**Instructions to follow**: Beginning with the very first line, please reproduce the entries exactly through the line containing "lab, 'wire', 'thin distant wires')".

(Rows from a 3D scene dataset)
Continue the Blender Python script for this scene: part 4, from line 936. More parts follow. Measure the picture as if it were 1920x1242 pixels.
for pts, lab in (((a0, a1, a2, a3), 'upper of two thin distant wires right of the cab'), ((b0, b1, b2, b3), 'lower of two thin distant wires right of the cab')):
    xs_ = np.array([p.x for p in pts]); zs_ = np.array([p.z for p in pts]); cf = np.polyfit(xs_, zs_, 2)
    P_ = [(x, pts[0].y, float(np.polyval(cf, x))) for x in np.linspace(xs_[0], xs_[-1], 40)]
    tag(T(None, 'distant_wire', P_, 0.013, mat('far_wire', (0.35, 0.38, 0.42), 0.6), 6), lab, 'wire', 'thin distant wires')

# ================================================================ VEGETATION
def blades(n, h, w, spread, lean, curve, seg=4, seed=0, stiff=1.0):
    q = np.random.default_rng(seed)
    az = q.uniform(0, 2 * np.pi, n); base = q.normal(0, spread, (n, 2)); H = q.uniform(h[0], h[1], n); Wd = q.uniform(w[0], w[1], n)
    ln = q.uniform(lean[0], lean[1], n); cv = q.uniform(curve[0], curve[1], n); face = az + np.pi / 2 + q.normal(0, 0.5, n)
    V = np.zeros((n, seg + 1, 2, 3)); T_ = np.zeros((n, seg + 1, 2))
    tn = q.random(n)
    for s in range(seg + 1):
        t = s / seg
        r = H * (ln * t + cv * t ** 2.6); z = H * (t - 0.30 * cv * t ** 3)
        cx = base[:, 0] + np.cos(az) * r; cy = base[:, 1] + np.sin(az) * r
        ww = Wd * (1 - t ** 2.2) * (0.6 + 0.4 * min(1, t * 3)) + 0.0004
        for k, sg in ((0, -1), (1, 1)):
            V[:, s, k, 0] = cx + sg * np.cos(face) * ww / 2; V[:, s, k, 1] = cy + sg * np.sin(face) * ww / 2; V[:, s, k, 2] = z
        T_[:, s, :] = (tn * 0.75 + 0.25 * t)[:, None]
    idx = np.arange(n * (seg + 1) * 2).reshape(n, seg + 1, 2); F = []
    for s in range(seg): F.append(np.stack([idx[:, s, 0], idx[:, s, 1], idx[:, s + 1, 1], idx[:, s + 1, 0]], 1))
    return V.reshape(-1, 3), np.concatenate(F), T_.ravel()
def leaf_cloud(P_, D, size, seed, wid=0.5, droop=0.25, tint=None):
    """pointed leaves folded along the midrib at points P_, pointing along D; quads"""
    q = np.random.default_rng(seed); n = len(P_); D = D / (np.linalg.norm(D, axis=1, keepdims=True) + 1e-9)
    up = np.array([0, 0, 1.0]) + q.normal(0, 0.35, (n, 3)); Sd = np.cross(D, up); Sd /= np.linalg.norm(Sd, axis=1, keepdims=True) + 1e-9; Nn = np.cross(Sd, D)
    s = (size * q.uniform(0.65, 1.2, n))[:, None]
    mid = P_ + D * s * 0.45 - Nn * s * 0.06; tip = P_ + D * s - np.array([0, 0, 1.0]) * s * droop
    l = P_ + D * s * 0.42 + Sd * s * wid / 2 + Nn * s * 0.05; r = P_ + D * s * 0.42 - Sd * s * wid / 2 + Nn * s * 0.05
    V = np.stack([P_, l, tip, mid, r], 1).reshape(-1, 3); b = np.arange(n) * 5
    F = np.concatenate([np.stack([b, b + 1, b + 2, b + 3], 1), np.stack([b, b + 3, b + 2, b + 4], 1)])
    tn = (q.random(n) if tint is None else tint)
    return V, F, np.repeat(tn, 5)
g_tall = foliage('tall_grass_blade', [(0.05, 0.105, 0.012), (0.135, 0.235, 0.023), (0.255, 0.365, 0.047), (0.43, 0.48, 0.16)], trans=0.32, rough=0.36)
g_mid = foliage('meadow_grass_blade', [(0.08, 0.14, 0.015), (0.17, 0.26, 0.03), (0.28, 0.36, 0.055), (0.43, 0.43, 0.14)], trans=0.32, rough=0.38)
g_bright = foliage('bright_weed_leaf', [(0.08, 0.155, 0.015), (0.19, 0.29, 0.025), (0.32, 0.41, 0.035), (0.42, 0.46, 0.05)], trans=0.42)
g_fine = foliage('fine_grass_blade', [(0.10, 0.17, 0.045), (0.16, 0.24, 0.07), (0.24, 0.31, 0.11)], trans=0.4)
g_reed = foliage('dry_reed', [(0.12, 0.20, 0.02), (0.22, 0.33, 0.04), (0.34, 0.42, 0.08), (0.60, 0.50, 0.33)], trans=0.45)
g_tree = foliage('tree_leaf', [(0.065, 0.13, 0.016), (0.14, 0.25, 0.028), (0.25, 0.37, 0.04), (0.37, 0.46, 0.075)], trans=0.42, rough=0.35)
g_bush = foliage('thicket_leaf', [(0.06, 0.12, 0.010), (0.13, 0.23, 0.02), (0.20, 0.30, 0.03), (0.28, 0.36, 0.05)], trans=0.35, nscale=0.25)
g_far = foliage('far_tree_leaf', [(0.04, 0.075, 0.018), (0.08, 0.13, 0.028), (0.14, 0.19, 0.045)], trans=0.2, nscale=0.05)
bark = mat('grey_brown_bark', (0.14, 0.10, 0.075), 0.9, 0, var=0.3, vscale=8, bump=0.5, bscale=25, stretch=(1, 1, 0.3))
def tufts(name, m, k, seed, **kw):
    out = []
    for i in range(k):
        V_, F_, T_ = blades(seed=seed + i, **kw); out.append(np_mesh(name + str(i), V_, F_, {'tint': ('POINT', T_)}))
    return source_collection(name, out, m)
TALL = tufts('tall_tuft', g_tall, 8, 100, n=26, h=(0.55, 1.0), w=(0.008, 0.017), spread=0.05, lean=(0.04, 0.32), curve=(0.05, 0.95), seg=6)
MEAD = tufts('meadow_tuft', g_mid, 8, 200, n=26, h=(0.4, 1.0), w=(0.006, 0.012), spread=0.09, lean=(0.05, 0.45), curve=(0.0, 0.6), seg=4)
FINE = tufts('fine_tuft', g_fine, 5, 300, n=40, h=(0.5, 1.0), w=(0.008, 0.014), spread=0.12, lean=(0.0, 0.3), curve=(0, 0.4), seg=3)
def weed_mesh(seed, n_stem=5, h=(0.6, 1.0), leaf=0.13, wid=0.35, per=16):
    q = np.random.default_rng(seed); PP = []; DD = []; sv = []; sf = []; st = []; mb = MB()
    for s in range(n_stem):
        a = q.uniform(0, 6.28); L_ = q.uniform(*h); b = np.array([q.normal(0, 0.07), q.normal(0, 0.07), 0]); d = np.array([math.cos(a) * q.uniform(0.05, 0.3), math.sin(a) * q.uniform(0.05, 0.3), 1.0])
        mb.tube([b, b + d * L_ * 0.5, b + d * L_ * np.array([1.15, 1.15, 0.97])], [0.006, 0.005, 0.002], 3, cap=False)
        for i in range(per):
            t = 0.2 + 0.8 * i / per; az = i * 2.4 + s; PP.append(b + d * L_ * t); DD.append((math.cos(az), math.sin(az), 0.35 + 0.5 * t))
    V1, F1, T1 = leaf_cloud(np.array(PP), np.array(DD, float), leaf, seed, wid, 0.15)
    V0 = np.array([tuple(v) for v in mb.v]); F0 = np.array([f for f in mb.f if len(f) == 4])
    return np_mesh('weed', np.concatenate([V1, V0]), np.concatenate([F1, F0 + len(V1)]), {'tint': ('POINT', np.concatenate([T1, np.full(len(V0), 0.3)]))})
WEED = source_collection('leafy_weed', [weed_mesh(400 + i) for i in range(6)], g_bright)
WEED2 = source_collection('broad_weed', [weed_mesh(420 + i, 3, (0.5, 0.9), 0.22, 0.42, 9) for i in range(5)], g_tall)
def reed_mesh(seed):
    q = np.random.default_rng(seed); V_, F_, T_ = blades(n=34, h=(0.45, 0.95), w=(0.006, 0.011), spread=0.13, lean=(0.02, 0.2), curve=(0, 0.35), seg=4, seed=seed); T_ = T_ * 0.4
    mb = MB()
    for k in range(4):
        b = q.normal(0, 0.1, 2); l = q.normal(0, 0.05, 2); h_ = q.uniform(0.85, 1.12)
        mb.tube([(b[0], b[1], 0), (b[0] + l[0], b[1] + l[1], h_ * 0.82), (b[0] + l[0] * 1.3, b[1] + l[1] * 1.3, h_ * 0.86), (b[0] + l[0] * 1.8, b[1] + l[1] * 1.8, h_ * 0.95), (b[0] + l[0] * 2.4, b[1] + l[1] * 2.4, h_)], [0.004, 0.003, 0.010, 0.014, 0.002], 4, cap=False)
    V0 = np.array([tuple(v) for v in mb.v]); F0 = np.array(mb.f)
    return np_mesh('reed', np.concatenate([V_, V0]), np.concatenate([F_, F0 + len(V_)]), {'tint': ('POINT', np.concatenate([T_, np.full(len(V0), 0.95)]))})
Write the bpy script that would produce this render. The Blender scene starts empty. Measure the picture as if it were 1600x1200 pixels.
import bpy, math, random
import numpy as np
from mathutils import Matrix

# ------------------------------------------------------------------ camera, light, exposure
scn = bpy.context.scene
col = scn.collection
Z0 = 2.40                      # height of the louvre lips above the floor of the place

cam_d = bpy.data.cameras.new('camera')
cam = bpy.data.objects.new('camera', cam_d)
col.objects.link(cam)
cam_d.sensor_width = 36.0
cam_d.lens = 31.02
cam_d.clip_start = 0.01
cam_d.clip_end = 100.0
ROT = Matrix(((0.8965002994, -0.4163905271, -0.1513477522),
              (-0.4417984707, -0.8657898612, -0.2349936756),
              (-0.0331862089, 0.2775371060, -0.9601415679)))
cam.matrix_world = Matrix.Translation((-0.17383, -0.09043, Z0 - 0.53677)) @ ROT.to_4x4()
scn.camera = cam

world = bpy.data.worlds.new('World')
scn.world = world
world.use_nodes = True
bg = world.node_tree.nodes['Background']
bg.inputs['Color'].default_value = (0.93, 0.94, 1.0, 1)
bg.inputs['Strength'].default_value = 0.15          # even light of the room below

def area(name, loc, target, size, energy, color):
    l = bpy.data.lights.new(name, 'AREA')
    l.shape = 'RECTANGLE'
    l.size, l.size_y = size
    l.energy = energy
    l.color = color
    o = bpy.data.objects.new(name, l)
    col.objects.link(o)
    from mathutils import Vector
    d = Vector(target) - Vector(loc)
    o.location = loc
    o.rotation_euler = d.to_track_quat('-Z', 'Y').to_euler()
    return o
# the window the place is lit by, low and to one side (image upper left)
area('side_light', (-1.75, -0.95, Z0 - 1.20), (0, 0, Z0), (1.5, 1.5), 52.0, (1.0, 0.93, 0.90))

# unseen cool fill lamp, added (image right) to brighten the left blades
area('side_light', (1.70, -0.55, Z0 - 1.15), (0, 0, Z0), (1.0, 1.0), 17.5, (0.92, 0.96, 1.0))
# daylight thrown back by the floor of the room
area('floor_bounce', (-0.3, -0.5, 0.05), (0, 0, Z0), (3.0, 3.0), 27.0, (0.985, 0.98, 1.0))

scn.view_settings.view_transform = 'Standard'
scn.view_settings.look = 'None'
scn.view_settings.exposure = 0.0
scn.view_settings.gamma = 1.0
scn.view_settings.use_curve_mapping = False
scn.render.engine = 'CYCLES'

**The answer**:
Continue the Blender Python script for this scene: part 4, from line 936. More parts follow. Measure the picture as if it were 1920x1242 pixels.
for pts, lab in (((a0, a1, a2, a3), 'upper of two thin distant wires right of the cab'), ((b0, b1, b2, b3), 'lower of two thin distant wires right of the cab')):
    xs_ = np.array([p.x for p in pts]); zs_ = np.array([p.z for p in pts]); cf = np.polyfit(xs_, zs_, 2)
    P_ = [(x, pts[0].y, float(np.polyval(cf, x))) for x in np.linspace(xs_[0], xs_[-1], 40)]
    tag(T(None, 'distant_wire', P_, 0.013, mat('far_wire', (0.35, 0.38, 0.42), 0.6), 6), lab, 'wire', 'thin distant wires')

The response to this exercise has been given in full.